Accordingly, the above-captioned petition for habeas corpus shall be and hereby is dismissed. The Clerk of the Court is directed to close the above-captioned action.

It is SO ORDERED.

. The Appellate Division, on interlocutory appeal, reversed the trial court’s order granting defendant’s motion to suppress certain evidence seized during a warrantless search of defendant’s hotel room because the Appellate Division found that the search was conducted under exigent circumstances. People v. Devine, 66 A.D.2d 244, 414 N.Y.S.2d 128 (1st Dep’t 1979). Leave to appeal this issue to the Court of Appeals was denied, People v. Devine, 47 N.Y.2d 905, 419 N.Y.S.2d 1031, 393 N.E.2d 493 (1979), as was DeVine’s petition for a writ of certiorari to the United States Supreme Court. Devine v. New York, 449 U.S. 1085, 101 S.Ct. 873, 66 L.Ed.2d 811 (1981).

. The Second Circuit has directed that a claim of ineffective assistance of appellate counsel must satisfy the Strickland criteria. Gulliver v. Dalsheim, 739 F.2d 104, 107 (2d Cir.1984). Strickland requires petitioner to show: 1) that counsel made errors so serious that counsel was not functioning as the "counsel” guaranteed by the Sixth Amendment: and 2) that the defense was prejudiced, i.e. — that there was a reasonable probability that but for counsel’s errors, the result of the proceeding would have been different. 466 U.S. at 687-98, 104 S.Ct. at 2064-70.

. Appointed counsel is first required to conduct a “conscientious examination” of the case.

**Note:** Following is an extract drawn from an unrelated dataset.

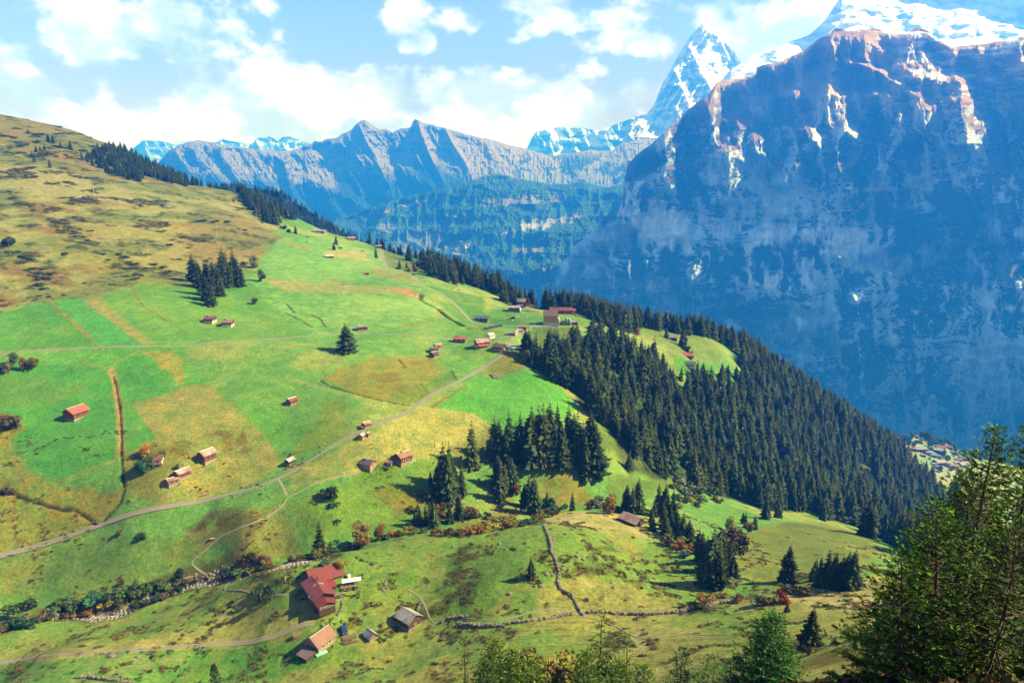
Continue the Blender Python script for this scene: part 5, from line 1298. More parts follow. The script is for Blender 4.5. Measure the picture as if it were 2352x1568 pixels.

Anders, 386 U.S. at 744, 87 S.Ct. at 1400. If counsel is then of the opinion that the case is wholly frivolous, he or she may request leave to withdraw. The request "must, however, be accompanied by a brief referring to anything in the record that might arguably support the appeal.” Id. Once the appellate court receives this brief, it must then conduct "a full examination of all the proceedings, to decide whether the case is wholly frivolous.” Id. Only after this separate inquiry, and only after the appellate court finds no nonfrivolous issue for appeal, may the court proceed to consider the appeal on the merits without the assistance of counsel. If the court disagrees with counsel and determines that there are nonfrivolous issues for appeal, "it must, prior to decision, afford the indigent the assistance of counsel to argue the appeal." Id.

. The affidavit DeVine submitted to the Appellate Division raised fourteen points that he believed merited a reversal of his conviction. Mayer chose to raise four of those points and sought leave of the court for permission to allow his client to file a supplemental brief, pro se.

. The Court rejects respondent’s contention that the grand jury claim was not raised in the state courts and thus should not be considered or should be found to make the petition a mixed petition that must be dismissed for failure to exhaust this claim. Petitioner’s affidavit which was filed with the Appellate Division makes a general reference to the grand jury instructions. The pre-sentence report issue concededly was not raised on direct appeal. However, since it is clear that both claims lack colorable merit, the interests of all of the parties, as well as the state and the federal courts, are best served by the district court reaching the merits of these issues even though they may not have been exhausted in the state courts. See Granberry v. Greer, 481 U.S. 129, 135, 107 S.Ct. 1671, 1675, 95 L.Ed.2d 119 (1987); Peterson v. LeFevre, 753 F.Supp. 518, 521 (S.D.N.Y.1991), aff'd, 940 F.2d 649 (2d Cir.1991).

. The relevant section of the New York Criminal Procedure Law § 190.25(6) in effect at the time the Grand Jury was instructed provided in part:

“Where necessary or appropriate, the court or the district attorney, or both, must instruct the grand jury concerning the law with respect to its duties or any matter before it.... ” Petitioner argues that under New York case law, the grand jurors must be instructed on the law during the presentation of each case, rather than at the beginning of a term. See People v. Kennedy, 111 Misc.2d 712, 487 N.Y.S.2d 662 (County Court, Monroe County 1985); People v. Guzman, 137 Misc.2d 129, 520 N.Y.S.2d 117 (Sup.Ct., Bronx County 1987). However, the language of Section 190.25(6) does not specifically set forth the precise time when jury instructions must be given, and the cases relied on by the petitioner interpreting that statute so as *133to require that instructions be given when each case is presented were not decided until after the appellate brief was filed. Certainly, counsel cannot fairly be charged with professional dereliction for not anticipating the decisions in those cases.

. In fact, the report from which the court read when sentencing the petitioner listed DeVine’s prior convictions past the date that he claims was the date of the report. Petitioner, in arguing that the report was outdated, assumes that the report was prepared in 1959, an assumption that is contradicted by the fact that the report relied on by the Judge on September 21, 1979 contained references to prior convictions occurring after 1959. Moreover, the sentencing judge stated that he had received a "full pre-sentence report”. See Minutes of the Sentencing Proceeding on September 21, 1979 at 30.